> **WHAT YOU WILL DO**: Reproduce each line bearing the word "hair".
******
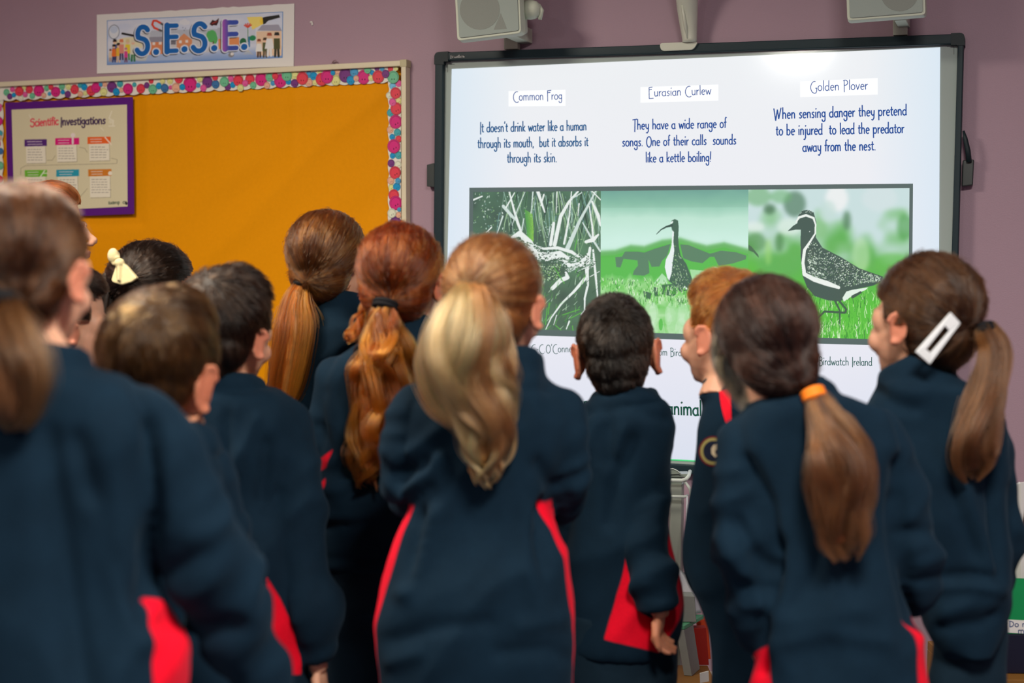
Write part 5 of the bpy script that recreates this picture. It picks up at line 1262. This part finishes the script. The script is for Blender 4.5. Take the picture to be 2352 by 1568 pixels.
# -- blonde girl in the middle
CAST['blonde_girl'] = person(dict(seed=6, D=2.6, head=(1138, 716), yaw=20, pitch=0, hs=1.03, skin='pale', vox=.007,
    label='person seen from behind with a long blonde ponytail and red panels on navy fleece',
    collar=(1168, 814, 884, 78, -.005), torso=[(866,1075,1250),(888,1010,1280),(912,965,1304),(960,940,1318),(1040,938,1305),(1110,942,1286),(1175,938,1272),(1230,915,1282),(1290,895,1302),(1350,880,1312),(1420,868,1320),(1480,870,1326),(1568,880,1308),(1640,885,1305)],
    arms=[[(958,958,0,66),(925,1060,.0,62),(935,1135,.05,58),(985,1180,.22,40)], [(1292,955,0,60),(1310,1060,.0,58),(1300,1150,.05,54),(1230,1190,.22,40)]],
    panel=(1160, 34), ptaper=.13,
    creases=[([(905,1065),(960,1030),(1010,985)],10,.008), ([(915,1100),(975,1060)],10,-.010), ([(930,1135),(990,1085),(1010,1050)],11,.010), ([(935,1160),(985,1120)],9,-.008), ([(1245,1180),(1300,1150),(1240,1070)],14,-.010), ([(1262,1160),(1235,1230),(1250,1300)],14,-.012), ([(1225,1180),(1205,1300),(1240,1400)],16,.006),
             ([(1000,1180),(960,1290),(925,1360)],16,.010), ([(965,1180),(945,1260),(935,1330)],14,-.012), ([(900,1470),(1000,1440),(1120,1430)],14,-.006), ([(1150,1500),(1260,1490),(1300,1510)],12,-.006), ([(900,1520),(960,1500)],10,.006), ([(1060,880),(1180,895),(1270,890)],9,-.006), ([(1200,1440),(1290,1420)],14,.006)],
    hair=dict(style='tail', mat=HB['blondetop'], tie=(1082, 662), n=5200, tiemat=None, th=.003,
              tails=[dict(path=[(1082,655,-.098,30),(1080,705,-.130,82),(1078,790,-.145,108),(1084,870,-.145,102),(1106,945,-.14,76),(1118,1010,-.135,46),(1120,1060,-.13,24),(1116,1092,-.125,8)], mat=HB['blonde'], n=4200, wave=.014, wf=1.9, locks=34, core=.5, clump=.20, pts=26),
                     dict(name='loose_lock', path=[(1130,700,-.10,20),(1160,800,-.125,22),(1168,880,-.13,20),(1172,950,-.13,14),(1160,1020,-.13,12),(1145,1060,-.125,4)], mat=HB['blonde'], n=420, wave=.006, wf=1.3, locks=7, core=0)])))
# -- small boy with protruding ears
CAST['ears_boy'] = person(dict(seed=7, D=3.1, head=(1417, 824), yaw=4, pitch=3, roll=-5, hs=1.06, skin='rosy', ear=1.12,
    label='person with very short dark hair and both ears showing against the bright slide',
    collar=(1432, 896, 945, 72, -.02, 4), torso=[(930,1350,1520),(955,1330,1534),(1000,1320,1540),(1080,1316,1540),(1180,1310,1540),(1280,1305,1552),(1380,1302,1560),(1440,1305,1550),(1492,1310,1530)],
    arms=[[(1492,1005,.0,48),(1486,1120,-.04,50),(1482,1230,-.08,49),(1496,1320,-.12,44),(1502,1368,-.125,38)], [(1345,1010,.02,46),(1330,1180,.03,46),(1335,1340,.1,38)]],
    hands=[((-.05, .30, -.95), (.35, .9, .1), -.004), None], byaw=32, ppoly=[[(1440,1282),(1388,1466),(1512,1497),(1552,1420),(1575,1350),(1560,1260),(1516,1180)]], cloth=m_fleece, hipw=.125,
    creases=[([(1370,960),(1350,1030)],9,.008), ([(1400,965),(1400,1060)],9,-.008), ([(1430,985),(1420,1040)],9,.006), ([(1355,905),(1440,890),(1530,945)],8,.007), ([(1350,950),(1440,938),(1520,965)],7,-.008), ([(1450,1010),(1410,1120),(1400,1200)],12,-.010)],
    hair=dict(style='short', mat=HB['black'], n=9000, len=.018, lift=.006, th=-.001, fwd=.1)))
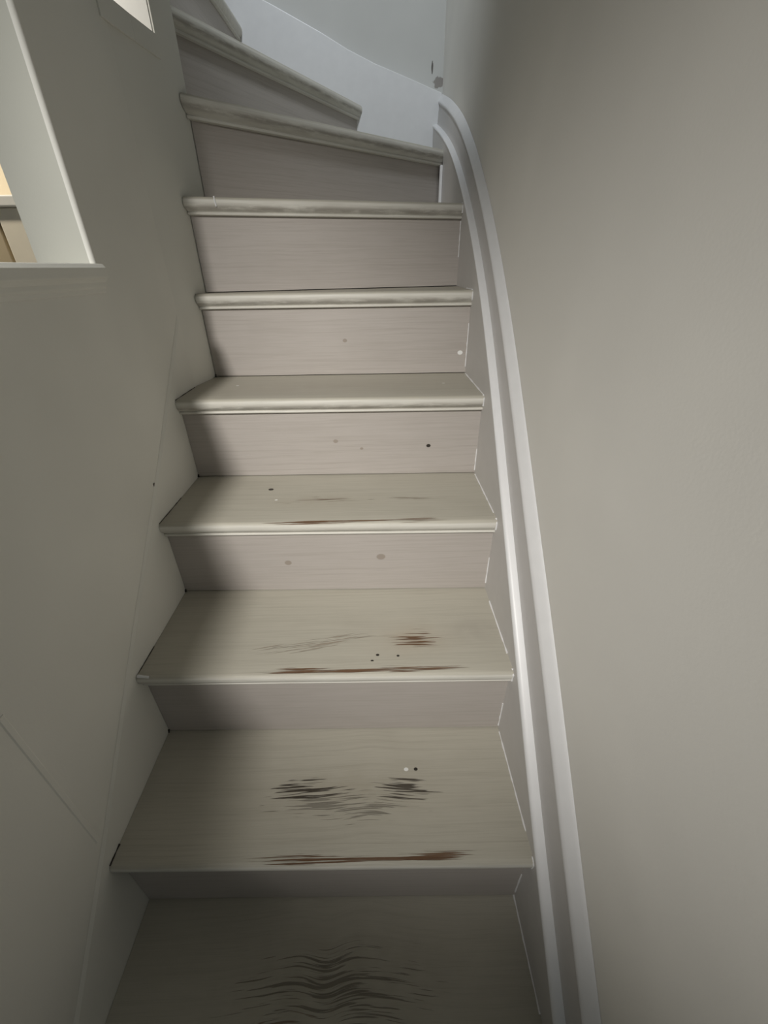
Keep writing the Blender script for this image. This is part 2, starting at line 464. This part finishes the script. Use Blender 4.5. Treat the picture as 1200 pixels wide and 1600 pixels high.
******
> **RESULT**:
    hair=dict(style='tail', mat=HB['blondetop'], tie=(1082, 662), n=5200, tiemat=None, th=.003,
    label='person with very short dark hair and both ears showing against the bright slide',
    hair=dict(style='short', mat=HB['black'], n=9000, len=.018, lift=.006, th=-.001, fwd=.1)))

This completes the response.